### YOUR TASK
The records below must be copied in full; omit the images.

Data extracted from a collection
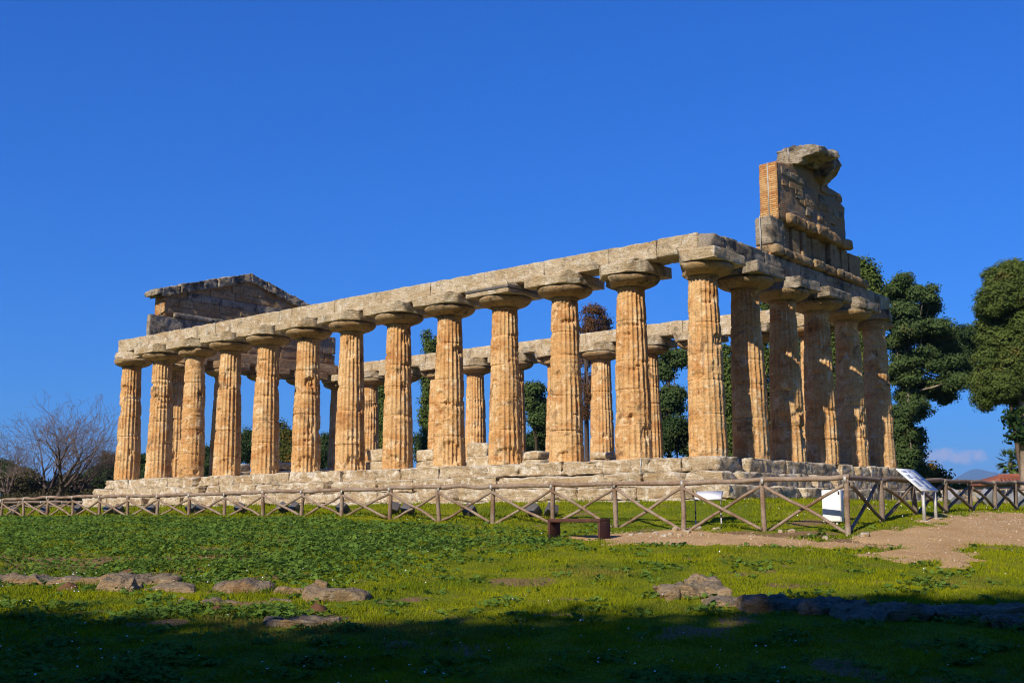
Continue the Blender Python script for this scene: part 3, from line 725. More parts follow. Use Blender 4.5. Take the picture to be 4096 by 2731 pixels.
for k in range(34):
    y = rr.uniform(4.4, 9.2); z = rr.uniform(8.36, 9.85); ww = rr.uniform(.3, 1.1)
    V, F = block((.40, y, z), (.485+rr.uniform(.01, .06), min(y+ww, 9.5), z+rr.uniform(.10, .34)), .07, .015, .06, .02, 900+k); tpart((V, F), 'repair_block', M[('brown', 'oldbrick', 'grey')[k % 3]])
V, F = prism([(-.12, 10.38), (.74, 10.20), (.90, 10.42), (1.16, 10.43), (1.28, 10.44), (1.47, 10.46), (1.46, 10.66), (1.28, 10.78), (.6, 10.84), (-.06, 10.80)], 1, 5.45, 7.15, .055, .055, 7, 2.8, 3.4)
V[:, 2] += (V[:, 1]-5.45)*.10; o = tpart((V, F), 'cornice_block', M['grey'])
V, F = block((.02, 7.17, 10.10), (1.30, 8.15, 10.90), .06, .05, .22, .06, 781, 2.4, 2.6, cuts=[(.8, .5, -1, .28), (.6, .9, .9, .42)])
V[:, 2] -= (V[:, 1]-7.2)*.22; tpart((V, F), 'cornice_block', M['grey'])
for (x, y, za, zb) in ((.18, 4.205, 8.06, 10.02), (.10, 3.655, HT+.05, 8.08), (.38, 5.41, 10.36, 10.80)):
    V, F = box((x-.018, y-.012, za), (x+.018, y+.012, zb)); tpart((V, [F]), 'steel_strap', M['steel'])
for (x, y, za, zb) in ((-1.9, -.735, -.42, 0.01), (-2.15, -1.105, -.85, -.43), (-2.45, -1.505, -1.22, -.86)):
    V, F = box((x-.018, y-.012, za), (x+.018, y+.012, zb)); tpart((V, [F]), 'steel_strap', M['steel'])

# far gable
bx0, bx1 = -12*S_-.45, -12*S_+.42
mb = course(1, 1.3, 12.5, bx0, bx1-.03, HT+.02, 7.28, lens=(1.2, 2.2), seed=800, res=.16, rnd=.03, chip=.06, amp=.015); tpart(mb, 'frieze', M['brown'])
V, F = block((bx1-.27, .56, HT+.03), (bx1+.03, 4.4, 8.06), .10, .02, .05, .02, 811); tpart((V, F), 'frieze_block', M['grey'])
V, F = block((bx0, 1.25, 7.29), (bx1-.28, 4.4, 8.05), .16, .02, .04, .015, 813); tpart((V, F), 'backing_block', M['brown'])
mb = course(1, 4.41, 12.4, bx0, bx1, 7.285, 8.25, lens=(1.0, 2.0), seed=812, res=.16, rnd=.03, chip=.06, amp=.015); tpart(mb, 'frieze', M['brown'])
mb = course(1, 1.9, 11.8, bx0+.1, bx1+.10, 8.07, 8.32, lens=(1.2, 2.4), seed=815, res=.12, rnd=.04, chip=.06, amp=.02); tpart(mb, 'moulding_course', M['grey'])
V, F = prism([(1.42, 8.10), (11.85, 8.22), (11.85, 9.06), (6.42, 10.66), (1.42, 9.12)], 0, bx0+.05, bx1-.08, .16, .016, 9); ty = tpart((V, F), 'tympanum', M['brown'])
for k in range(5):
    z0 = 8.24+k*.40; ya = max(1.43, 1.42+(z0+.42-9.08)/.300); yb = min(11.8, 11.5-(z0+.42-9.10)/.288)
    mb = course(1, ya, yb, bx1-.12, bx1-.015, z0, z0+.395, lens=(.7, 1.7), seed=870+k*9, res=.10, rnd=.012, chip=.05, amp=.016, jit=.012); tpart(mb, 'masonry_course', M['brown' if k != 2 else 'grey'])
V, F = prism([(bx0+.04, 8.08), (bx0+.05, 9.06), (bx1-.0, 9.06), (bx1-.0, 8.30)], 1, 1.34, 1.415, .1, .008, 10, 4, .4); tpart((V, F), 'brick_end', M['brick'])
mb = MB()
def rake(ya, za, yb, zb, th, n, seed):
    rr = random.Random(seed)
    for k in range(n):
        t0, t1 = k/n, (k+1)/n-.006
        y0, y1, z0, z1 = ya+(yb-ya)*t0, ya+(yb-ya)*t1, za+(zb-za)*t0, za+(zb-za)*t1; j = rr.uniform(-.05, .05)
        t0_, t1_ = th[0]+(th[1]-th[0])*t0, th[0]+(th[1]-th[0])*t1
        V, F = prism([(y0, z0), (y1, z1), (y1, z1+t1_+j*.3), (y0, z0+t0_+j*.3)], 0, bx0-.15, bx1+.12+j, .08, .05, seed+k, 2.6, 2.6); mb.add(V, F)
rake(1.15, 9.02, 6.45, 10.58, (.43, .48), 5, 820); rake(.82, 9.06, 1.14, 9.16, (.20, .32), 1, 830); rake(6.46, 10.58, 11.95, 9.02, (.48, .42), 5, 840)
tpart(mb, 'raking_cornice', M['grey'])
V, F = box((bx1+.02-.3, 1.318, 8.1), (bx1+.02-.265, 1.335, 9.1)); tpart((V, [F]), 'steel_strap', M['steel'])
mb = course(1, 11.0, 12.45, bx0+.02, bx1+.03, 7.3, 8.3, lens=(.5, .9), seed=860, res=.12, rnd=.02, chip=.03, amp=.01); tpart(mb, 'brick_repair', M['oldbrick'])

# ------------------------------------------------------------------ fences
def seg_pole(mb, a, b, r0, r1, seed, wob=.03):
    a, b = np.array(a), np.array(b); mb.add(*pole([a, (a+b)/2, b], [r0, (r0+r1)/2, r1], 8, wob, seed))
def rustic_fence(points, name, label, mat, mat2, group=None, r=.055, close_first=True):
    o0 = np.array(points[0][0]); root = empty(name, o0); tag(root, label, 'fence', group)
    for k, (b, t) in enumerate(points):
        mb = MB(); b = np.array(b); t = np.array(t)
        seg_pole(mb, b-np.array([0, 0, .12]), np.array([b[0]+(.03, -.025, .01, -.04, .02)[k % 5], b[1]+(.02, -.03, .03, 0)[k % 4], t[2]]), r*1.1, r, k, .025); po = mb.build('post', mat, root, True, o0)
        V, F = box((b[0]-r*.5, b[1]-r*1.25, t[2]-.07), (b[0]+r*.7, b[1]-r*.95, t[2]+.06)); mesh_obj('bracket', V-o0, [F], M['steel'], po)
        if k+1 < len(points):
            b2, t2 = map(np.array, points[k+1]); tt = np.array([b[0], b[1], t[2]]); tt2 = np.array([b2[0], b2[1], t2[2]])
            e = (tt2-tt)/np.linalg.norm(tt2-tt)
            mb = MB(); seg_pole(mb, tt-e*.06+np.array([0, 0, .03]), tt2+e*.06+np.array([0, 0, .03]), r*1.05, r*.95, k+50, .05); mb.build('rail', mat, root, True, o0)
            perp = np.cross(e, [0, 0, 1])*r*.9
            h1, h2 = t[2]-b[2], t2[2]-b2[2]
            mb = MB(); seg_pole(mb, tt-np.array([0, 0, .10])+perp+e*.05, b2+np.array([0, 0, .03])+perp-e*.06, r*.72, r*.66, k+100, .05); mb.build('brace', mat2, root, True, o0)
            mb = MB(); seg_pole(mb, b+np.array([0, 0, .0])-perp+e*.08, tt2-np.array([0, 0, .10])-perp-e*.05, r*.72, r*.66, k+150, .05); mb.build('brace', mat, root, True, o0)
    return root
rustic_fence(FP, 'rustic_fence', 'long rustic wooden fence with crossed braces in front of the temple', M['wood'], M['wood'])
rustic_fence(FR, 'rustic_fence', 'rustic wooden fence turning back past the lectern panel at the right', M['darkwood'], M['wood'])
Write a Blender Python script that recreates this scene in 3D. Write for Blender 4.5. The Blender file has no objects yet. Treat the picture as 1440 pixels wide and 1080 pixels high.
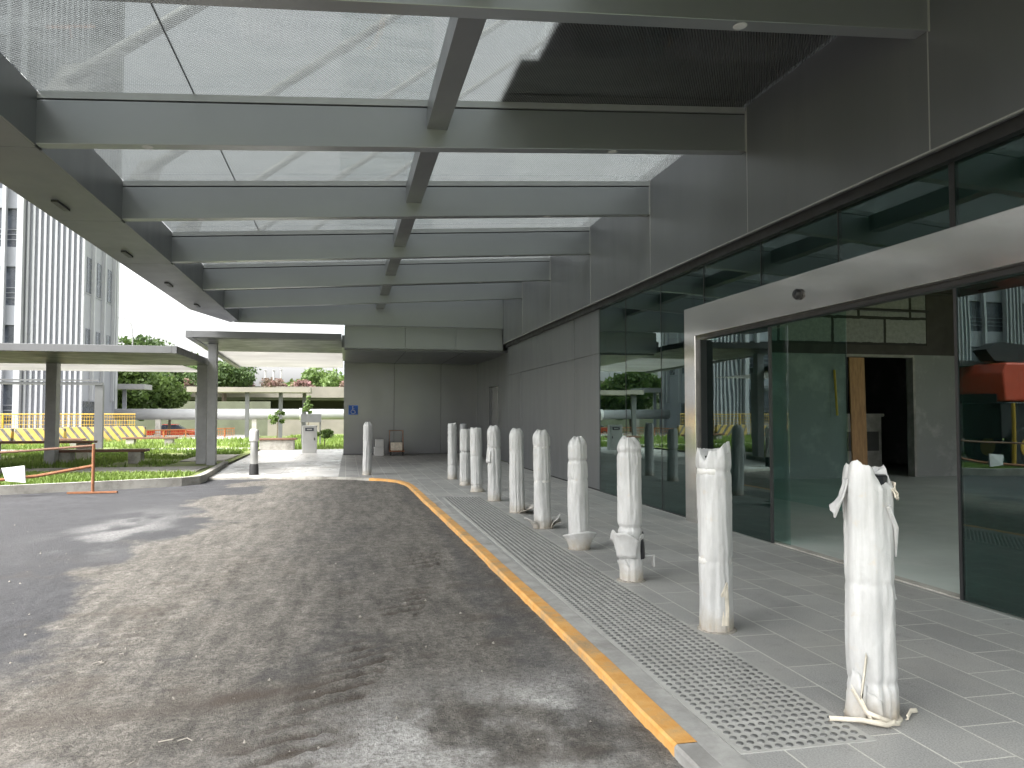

### RIGHT ANSWER
Continue the Blender Python script for this scene: part 3, from line 725. More parts follow. Use Blender 4.5. Take the picture to be 4096 by 2731 pixels.
for k in range(34):
    y = rr.uniform(4.4, 9.2); z = rr.uniform(8.36, 9.85); ww = rr.uniform(.3, 1.1)
    V, F = block((.40, y, z), (.485+rr.uniform(.01, .06), min(y+ww, 9.5), z+rr.uniform(.10, .34)), .07, .015, .06, .02, 900+k); tpart((V, F), 'repair_block', M[('brown', 'oldbrick', 'grey')[k % 3]])
V, F = prism([(-.12, 10.38), (.74, 10.20), (.90, 10.42), (1.16, 10.43), (1.28, 10.44), (1.47, 10.46), (1.46, 10.66), (1.28, 10.78), (.6, 10.84), (-.06, 10.80)], 1, 5.45, 7.15, .055, .055, 7, 2.8, 3.4)
V[:, 2] += (V[:, 1]-5.45)*.10; o = tpart((V, F), 'cornice_block', M['grey'])
V, F = block((.02, 7.17, 10.10), (1.30, 8.15, 10.90), .06, .05, .22, .06, 781, 2.4, 2.6, cuts=[(.8, .5, -1, .28), (.6, .9, .9, .42)])
V[:, 2] -= (V[:, 1]-7.2)*.22; tpart((V, F), 'cornice_block', M['grey'])
for (x, y, za, zb) in ((.18, 4.205, 8.06, 10.02), (.10, 3.655, HT+.05, 8.08), (.38, 5.41, 10.36, 10.80)):
    V, F = box((x-.018, y-.012, za), (x+.018, y+.012, zb)); tpart((V, [F]), 'steel_strap', M['steel'])
for (x, y, za, zb) in ((-1.9, -.735, -.42, 0.01), (-2.15, -1.105, -.85, -.43), (-2.45, -1.505, -1.22, -.86)):
    V, F = box((x-.018, y-.012, za), (x+.018, y+.012, zb)); tpart((V, [F]), 'steel_strap', M['steel'])

# far gable
bx0, bx1 = -12*S_-.45, -12*S_+.42
mb = course(1, 1.3, 12.5, bx0, bx1-.03, HT+.02, 7.28, lens=(1.2, 2.2), seed=800, res=.16, rnd=.03, chip=.06, amp=.015); tpart(mb, 'frieze', M['brown'])
V, F = block((bx1-.27, .56, HT+.03), (bx1+.03, 4.4, 8.06), .10, .02, .05, .02, 811); tpart((V, F), 'frieze_block', M['grey'])
V, F = block((bx0, 1.25, 7.29), (bx1-.28, 4.4, 8.05), .16, .02, .04, .015, 813); tpart((V, F), 'backing_block', M['brown'])
mb = course(1, 4.41, 12.4, bx0, bx1, 7.285, 8.25, lens=(1.0, 2.0), seed=812, res=.16, rnd=.03, chip=.06, amp=.015); tpart(mb, 'frieze', M['brown'])
mb = course(1, 1.9, 11.8, bx0+.1, bx1+.10, 8.07, 8.32, lens=(1.2, 2.4), seed=815, res=.12, rnd=.04, chip=.06, amp=.02); tpart(mb, 'moulding_course', M['grey'])
V, F = prism([(1.42, 8.10), (11.85, 8.22), (11.85, 9.06), (6.42, 10.66), (1.42, 9.12)], 0, bx0+.05, bx1-.08, .16, .016, 9); ty = tpart((V, F), 'tympanum', M['brown'])
for k in range(5):
    z0 = 8.24+k*.40; ya = max(1.43, 1.42+(z0+.42-9.08)/.300); yb = min(11.8, 11.5-(z0+.42-9.10)/.288)
    mb = course(1, ya, yb, bx1-.12, bx1-.015, z0, z0+.395, lens=(.7, 1.7), seed=870+k*9, res=.10, rnd=.012, chip=.05, amp=.016, jit=.012); tpart(mb, 'masonry_course', M['brown' if k != 2 else 'grey'])
V, F = prism([(bx0+.04, 8.08), (bx0+.05, 9.06), (bx1-.0, 9.06), (bx1-.0, 8.30)], 1, 1.34, 1.415, .1, .008, 10, 4, .4); tpart((V, F), 'brick_end', M['brick'])
mb = MB()
def rake(ya, za, yb, zb, th, n, seed):
    rr = random.Random(seed)
    for k in range(n):
        t0, t1 = k/n, (k+1)/n-.006
        y0, y1, z0, z1 = ya+(yb-ya)*t0, ya+(yb-ya)*t1, za+(zb-za)*t0, za+(zb-za)*t1; j = rr.uniform(-.05, .05)
        t0_, t1_ = th[0]+(th[1]-th[0])*t0, th[0]+(th[1]-th[0])*t1
        V, F = prism([(y0, z0), (y1, z1), (y1, z1+t1_+j*.3), (y0, z0+t0_+j*.3)], 0, bx0-.15, bx1+.12+j, .08, .05, seed+k, 2.6, 2.6); mb.add(V, F)
rake(1.15, 9.02, 6.45, 10.58, (.43, .48), 5, 820); rake(.82, 9.06, 1.14, 9.16, (.20, .32), 1, 830); rake(6.46, 10.58, 11.95, 9.02, (.48, .42), 5, 840)
tpart(mb, 'raking_cornice', M['grey'])
V, F = box((bx1+.02-.3, 1.318, 8.1), (bx1+.02-.265, 1.335, 9.1)); tpart((V, [F]), 'steel_strap', M['steel'])
mb = course(1, 11.0, 12.45, bx0+.02, bx1+.03, 7.3, 8.3, lens=(.5, .9), seed=860, res=.12, rnd=.02, chip=.03, amp=.01); tpart(mb, 'brick_repair', M['oldbrick'])

# ------------------------------------------------------------------ fences
def seg_pole(mb, a, b, r0, r1, seed, wob=.03):
    a, b = np.array(a), np.array(b); mb.add(*pole([a, (a+b)/2, b], [r0, (r0+r1)/2, r1], 8, wob, seed))
def rustic_fence(points, name, label, mat, mat2, group=None, r=.055, close_first=True):
    o0 = np.array(points[0][0]); root = empty(name, o0); tag(root, label, 'fence', group)
    for k, (b, t) in enumerate(points):
        mb = MB(); b = np.array(b); t = np.array(t)
        seg_pole(mb, b-np.array([0, 0, .12]), np.array([b[0]+(.03, -.025, .01, -.04, .02)[k % 5], b[1]+(.02, -.03, .03, 0)[k % 4], t[2]]), r*1.1, r, k, .025); po = mb.build('post', mat, root, True, o0)
        V, F = box((b[0]-r*.5, b[1]-r*1.25, t[2]-.07), (b[0]+r*.7, b[1]-r*.95, t[2]+.06)); mesh_obj('bracket', V-o0, [F], M['steel'], po)
        if k+1 < len(points):
            b2, t2 = map(np.array, points[k+1]); tt = np.array([b[0], b[1], t[2]]); tt2 = np.array([b2[0], b2[1], t2[2]])
            e = (tt2-tt)/np.linalg.norm(tt2-tt)
            mb = MB(); seg_pole(mb, tt-e*.06+np.array([0, 0, .03]), tt2+e*.06+np.array([0, 0, .03]), r*1.05, r*.95, k+50, .05); mb.build('rail', mat, root, True, o0)
            perp = np.cross(e, [0, 0, 1])*r*.9
            h1, h2 = t[2]-b[2], t2[2]-b2[2]
            mb = MB(); seg_pole(mb, tt-np.array([0, 0, .10])+perp+e*.05, b2+np.array([0, 0, .03])+perp-e*.06, r*.72, r*.66, k+100, .05); mb.build('brace', mat2, root, True, o0)
            mb = MB(); seg_pole(mb, b+np.array([0, 0, .0])-perp+e*.08, tt2-np.array([0, 0, .10])-perp-e*.05, r*.72, r*.66, k+150, .05); mb.build('brace', mat, root, True, o0)
    return root
rustic_fence(FP, 'rustic_fence', 'long rustic wooden fence with crossed braces in front of the temple', M['wood'], M['wood'])
rustic_fence(FR, 'rustic_fence', 'rustic wooden fence turning back past the lectern panel at the right', M['darkwood'], M['wood'])
Write a Blender Python script that recreates this scene in 3D. Write for Blender 4.5. The Blender file has no objects yet. Treat the picture as 1440 pixels wide and 1080 pixels high.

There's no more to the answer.